Conductor Stephen Lord makes a welcome return. The initial chorus is a bit out of synch, but it is a challenge to co-ordinate orchestra and chorus with the curtain still inexplicably closed. From then on things go very well. The five comprimario roles are ably performed. Orchestra and chorus are in their customary stellar form.


Among many distracting bits of business is some sort of tussle over possession of something or other (a hotel room key?) during Ulrica’s fortune-telling scene. Amelia brings her little son along to “Ulrica’s den” (i.e., the ballroom). The little boy has quite a bit of stage time, as when he draws his father’s lot assigning him the responsibility for shooting Riccardo (and then he gets to pretend-conduct the ensuing vengeance trio “Dunque l’onta di tutti sol una”). A group of supers (all people “of colour”) are hotel staff. At one point they seem to be enacting a tinselly patriotic show on the small stage at stage rear. In the ball scene the same stage sports a small orchestra dressed in “grand ole opry” garb. Ah! America - so shallow and tawdry.
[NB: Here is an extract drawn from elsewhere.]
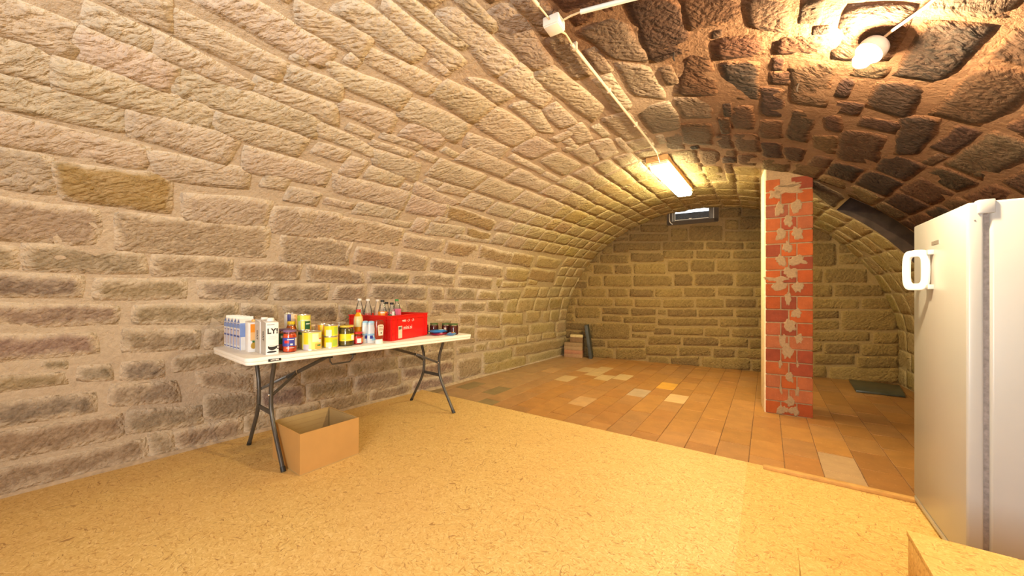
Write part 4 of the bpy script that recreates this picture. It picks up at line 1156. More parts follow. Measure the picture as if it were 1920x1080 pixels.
jc = item('juice_carton', 'white juice carton with orange fruit print beside the milk cartons', 'juice carton', 0.100, 0.318)
m = MB()
m.hull2([(-0.032, -0.042, 0), (0.032, -0.042, 0), (0.032, 0.042, 0), (-0.032, 0.042, 0)], [(-0.032, -0.042, 0.205), (0.032, -0.042, 0.195), (0.032, 0.042, 0.195), (-0.032, 0.042, 0.205)])
m.build('carton_body', M_CARTON, jc, bevel=0.0015)
plate_x('orange_panel', jc, M_ORANGE, 0.0321, -0.030, 0.010, 0.130, 0.185)
plate_x('yellow_panel', jc, M_YELLOW, 0.0321, 0.010, 0.040, 0.075, 0.185)
plate_x('orange_stripe', jc, P('light_orange_print', (0.85, 0.52, 0.22)), 0.0321, -0.030, 0.010, 0.075, 0.130)
k = MB(); k.lathe([(0.001, 0), (0.012, 0.004), (0.017, 0.018), (0.014, 0.034), (0.006, 0.042)], 12, sy=1.0, sx=0.12); k.build('pineapple_print', P('pineapple_print', (0.50, 0.30, 0.04)), jc, loc=(0.0321, -0.012, 0.020))
k = MB()
for a in (-0.6, -0.3, 0, 0.3, 0.6): k.add([(0.0328, -0.012 - 0.004, 0.058), (0.0328, -0.012 + 0.004, 0.058), (0.0328, -0.012 + math.sin(a) * 0.026, 0.062 + math.cos(a) * 0.022)], [(0, 1, 2)])
k.build('leaf_print', M_GREEN, jc)
k = MB(); k.lathe([(0.014, 0), (0.014, 0.012), (0.012, 0.014)], 14); k.build('screw_cap', P('orange_cap', (0.85, 0.45, 0.12)), jc, loc=(0.0, 0.0, 0.199))


def oat_carton(label, al, ac, front):
    t = item('oat_drink_carton', label, 'drink carton', al, ac, 'grey and white oat drink cartons')
    hx, hy, hh = 0.046, 0.036, 0.205
    m = MB()
    m.hull2([(-hx, -hy, 0), (hx, -hy, 0), (hx, hy, 0), (-hx, hy, 0)], [(-hx, -hy, hh + 0.016), (hx, -hy, hh), (hx, hy, hh), (-hx, hy, hh + 0.016)])
    m.m = [0, 0, 1, 0, 0, 0]
    m.build('carton_body', [M_CARTON, M_GREY], t, bevel=0.0012)
    plate_y('grey_side', t, M_GREY, -hy - 0.0002, -hx + 0.002, hx - 0.002, 0.004, hh - 0.002)
    k = MB(); k.lathe([(0.021, 0), (0.021, 0.010), (0.019, 0.020), (0.017, 0.021)], 18); k.build('screw_cap', M_WHITE, t, loc=(0.004, 0.004, hh + 0.007))
    lettering('OAT', 0.030, t, (0.0, -hy - 0.0012, 0.118), (math.pi / 2, math.pi / 2, 0), M_BLACK, bold=0.001)
    if front:
        lettering('LY!', 0.046, t, (hx + 0.0005, 0.002, 0.148), XW, M_BLACK, bold=0.0016)
        plate_x('printed_line', t, M_BLACK, hx + 0.0002, -0.030, 0.012, 0.189, 0.192)
        for zz_, w_ in ((0.112, 0.018), (0.105, 0.022), (0.098, 0.016)):
            plate_x('printed_line', t, M_LILAC, hx + 0.0002, -w_, w_ + 0.004, zz_, zz_ + 0.002)
        cup = MB()                                       # black coffee cup drawn on the front
        n = 14
        bowl = [(hx + 0.0009, 0.0 + 0.026 * math.cos(a), 0.052 + 0.026 * math.sin(a) * 0.95) for a in [math.pi + math.pi * i / n for i in range(n + 1)]]
        top = [(hx + 0.0009, 0.0 + 0.026 * math.cos(a), 0.052 + 0.006 * math.sin(a)) for a in [math.pi * i / n for i in range(1, n)]]
        cup.add(bowl + top, [tuple(range(len(bowl) + len(top)))])
        cup.tube([(hx + 0.001, 0.024 + 0.009 + 0.009 * math.cos(a), 0.044 + 0.010 * math.sin(a)) for a in [2 * math.pi * i / 12 for i in range(12)]], 0.0022, 5, closed=True)
        sc = [(hx + 0.0009, -0.003 + 0.028 * math.cos(a), 0.017 + 0.006 * math.sin(a)) for a in [2 * math.pi * i / 16 for i in range(16)]]
        cup.add(sc, [tuple(range(16))])
        cup.build('cup_print', M_BLACK, t, smooth=False)
        mk = MB()
        ms = [(hx + 0.0014, 0.0 + 0.021 * math.cos(a), 0.0535 + 0.0035 * math.sin(a)) for a in [2 * math.pi * i / 16 for i in range(16)]]
        mk.add(ms, [tuple(range(16))]); mk.build('milk_print', M_WHITE, t, smooth=False)
    return t


oat_carton('grey and white oat drink carton with black cup print, front of the table', 0.128, 0.118, True)
oat_carton('grey oat drink carton standing behind the one with the cup print', 0.125, 0.218, True)


def jar(name, label, cat, al, ac, r, h, content, lid, lab=None, lidh=0.014, group=None, neck=0.9, shield=None, dz=0.0, rz=0.0):
    t = item(name, label, cat, al, ac, group, rz, dz)
    g = MB(); g.lathe([(r * 0.85, 0.0), (r, 0.006), (r, h * 0.74), (r * neck, h - lidh - 0.006), (r * neck * 0.97, h - lidh)], 26)
    g.build('glass', M_GLASS, t)
    c = MB(); c.lathe([(r * 0.82, 0.003), (r * 0.965, 0.008), (r * 0.965, h * 0.73), (r * neck * 0.93, h - lidh - 0.010)], 26); c.build('contents', content, t)
    l = MB(); l.lathe([(r * neck * 1.03, h - lidh), (r * neck * 1.05, h - lidh + 0.002), (r * neck * 1.05, h - 0.002), (r * neck * 0.98, h)], 26); l.build('lid', lid, t)
    if lab:
        z0, z1, ml = lab[:3]
        p = MB(); p.lathe([(r * 1.006, z0 * h), (r * 1.006, z1 * h)], 26, 0, cap=False); p.build('paper_label', ml, t)
    if shield:
        for (a0, a1, z0, z1, ms) in shield:
            p = MB(); p.lathe([(r * 1.02, z0 * h), (r * 1.02, z1 * h)], 8, 0, math.radians(a0), math.radians(a1), cap=False); p.build('printed_patch', ms, t)
    return t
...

Act II is supposed to take place at the gallows outside the town walls. There is inappropriate but understandable laughter when the curtain goes up and there are two hanged corpses (one male, one female) dangling from the ceiling. Of course we are still in the hotel ballroom in the middle of the night - and in order to carry through the logic (?) of this, everyone is in their pyjamas. This part of the opera demands suspension of disbelief at the best of times as Renato is entrusted to accompany his friend’s anonymous amour who turns out to be his own wife, much to the amusement of a group of conspirators. Staging this like a pyjama party helps to trivialize the whole effort.


The audience at the opening performance warmly applauded the performers, especially Pieczonka and Pittas. But for the production team the applause diminished markedly and there was energetic booing, always the sign of a failure to communicate.